October 17, 2025 at 4:00:00 PM
Audrey Hua ’26
This piece is part of a monthly column called “Philosofly,” which takes everyday anecdotes to challenge commonly held views and expose questions we hide.
“When all candles be out, all cats be gray.” The enlarged picture of a giant black cat, accompanied by the suggestive words of John Heywood, flashed across the board. All of us laughed. The undertones couldn’t be more obvious; in dating terms, it meant that when the lights go out, everyone looks the same.
I am a long-time defender of seeking personality over looks when it comes to the dating scene. But can you choose who you love? Though it feels morally right to love someone for their internal qualities, there is an innate attraction we feel towards external appearances. If you love someone for their appearance, can you just decide to stop loving them (because you think it’s wrong)? It is one thing to model your dating philosophy off of John Heywood, to desire generics and lower your standards. It is another to get your heart to listen.

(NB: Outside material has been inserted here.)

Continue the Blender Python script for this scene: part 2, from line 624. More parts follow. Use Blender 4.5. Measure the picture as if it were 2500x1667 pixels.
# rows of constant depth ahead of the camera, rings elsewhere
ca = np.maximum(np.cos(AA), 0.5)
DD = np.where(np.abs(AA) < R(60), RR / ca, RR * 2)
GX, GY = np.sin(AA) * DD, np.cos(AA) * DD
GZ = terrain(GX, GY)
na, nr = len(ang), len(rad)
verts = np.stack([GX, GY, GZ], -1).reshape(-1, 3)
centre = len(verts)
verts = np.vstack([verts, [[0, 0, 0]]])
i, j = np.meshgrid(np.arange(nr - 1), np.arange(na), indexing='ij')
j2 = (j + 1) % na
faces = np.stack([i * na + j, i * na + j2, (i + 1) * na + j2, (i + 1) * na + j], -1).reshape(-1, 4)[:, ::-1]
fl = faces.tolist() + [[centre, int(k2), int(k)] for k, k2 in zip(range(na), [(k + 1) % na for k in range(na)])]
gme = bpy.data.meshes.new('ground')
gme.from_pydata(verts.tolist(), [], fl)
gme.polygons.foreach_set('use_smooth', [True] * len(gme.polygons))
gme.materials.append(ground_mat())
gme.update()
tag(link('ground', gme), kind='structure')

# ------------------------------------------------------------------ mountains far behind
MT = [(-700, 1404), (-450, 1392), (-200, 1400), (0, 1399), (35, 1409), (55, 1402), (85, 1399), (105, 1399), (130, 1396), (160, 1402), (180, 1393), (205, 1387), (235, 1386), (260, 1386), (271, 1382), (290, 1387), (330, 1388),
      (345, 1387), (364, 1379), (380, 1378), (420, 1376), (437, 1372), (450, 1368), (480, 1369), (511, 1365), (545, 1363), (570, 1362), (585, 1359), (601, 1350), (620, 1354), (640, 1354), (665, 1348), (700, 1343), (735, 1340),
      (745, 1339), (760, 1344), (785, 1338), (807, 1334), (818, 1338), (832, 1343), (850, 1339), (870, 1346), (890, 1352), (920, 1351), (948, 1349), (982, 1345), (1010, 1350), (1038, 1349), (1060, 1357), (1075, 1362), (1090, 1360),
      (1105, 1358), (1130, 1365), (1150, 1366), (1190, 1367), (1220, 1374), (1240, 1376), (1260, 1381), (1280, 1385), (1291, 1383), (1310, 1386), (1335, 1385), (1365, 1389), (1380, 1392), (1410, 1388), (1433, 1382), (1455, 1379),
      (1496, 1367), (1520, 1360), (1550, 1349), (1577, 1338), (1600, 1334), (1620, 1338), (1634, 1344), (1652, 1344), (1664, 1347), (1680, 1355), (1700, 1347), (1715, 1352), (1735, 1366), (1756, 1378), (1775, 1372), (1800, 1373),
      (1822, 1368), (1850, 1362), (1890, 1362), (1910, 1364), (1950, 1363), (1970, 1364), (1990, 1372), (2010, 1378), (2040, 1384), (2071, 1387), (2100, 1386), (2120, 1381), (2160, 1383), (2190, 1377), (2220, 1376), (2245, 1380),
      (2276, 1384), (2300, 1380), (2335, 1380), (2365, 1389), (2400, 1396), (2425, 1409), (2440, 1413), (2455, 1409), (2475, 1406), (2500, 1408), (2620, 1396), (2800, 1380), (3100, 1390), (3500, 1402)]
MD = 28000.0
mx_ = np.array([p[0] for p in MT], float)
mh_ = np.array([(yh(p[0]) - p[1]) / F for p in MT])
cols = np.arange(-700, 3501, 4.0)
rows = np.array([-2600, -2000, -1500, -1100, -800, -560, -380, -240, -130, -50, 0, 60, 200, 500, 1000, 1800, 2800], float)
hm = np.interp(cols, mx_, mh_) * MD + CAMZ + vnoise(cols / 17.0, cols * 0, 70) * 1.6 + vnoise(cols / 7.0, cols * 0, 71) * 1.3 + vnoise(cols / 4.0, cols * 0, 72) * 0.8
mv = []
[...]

I once thought, with a resounding certainty, that knowledge was the only necessary condition for action; knowledge of the right path, even if subjective, is all a person needs to act in the right way. In fact, it would only be logical to follow what you know is right – why would someone willingly do the wrong thing? All that changed, however, in my sophomore year, when I encountered a certain comestible: Christopher McSweeney’s cheese dip.
That thing became my archnemesis. Tempted by its irresistible aroma, I hesitantly dipped a tortilla chip into its viscous folds. After the first bite, it was over. I knew I had lost. A childhood spent under the meticulous watch of an immunology-doctorate mother, of rainbow plates and herb-steamed vegetables in every meal, could not prepare me for the depraved taste of a crunchy chip slathered in melted cream cheese. Did I know it was unhealthy? Yes. Did I return to that putrid pot every Sunday with dog-like loyalty? Without question.
The Greeks had a word akrasia, which literally translates to “weakness of will.” It describes the phenomenon of acting against one’s better judgment. I find this an awfully accurate description of a struggle I seem to face daily. My judgment of the right path often clashes with my impulses, so often, in fact, that it almost feels intentional. Personality over looks, but what if that guy in the boarding line is just really fine? Health over indulgence, but what if it’s just one more chip? On a more serious level, akrasia is embedded in our identities as Mercersburg Academy students. We see the “BS” of standardized testing, recognize grade inflation as meaningless, understand that nonchalance is performative—yet we’re still taking SAT boot camps, still devastated by rejection emails, still waiting sixty-seven minutes before we respond to a crush’s text. We’re caught in the very systems we critique. Maybe we are all hypocrites. But I’ve realized that in life, the hardest choices aren’t usually ones where we don’t know the right answer. It’s the ones where we do know the right answer, but we can’t make ourselves choose it.
“Video meliora proboque, deteriora sequor.” – Ovid. That’s the great irony we face, the tragedy of knowing. To know the better path and still choose not to walk it.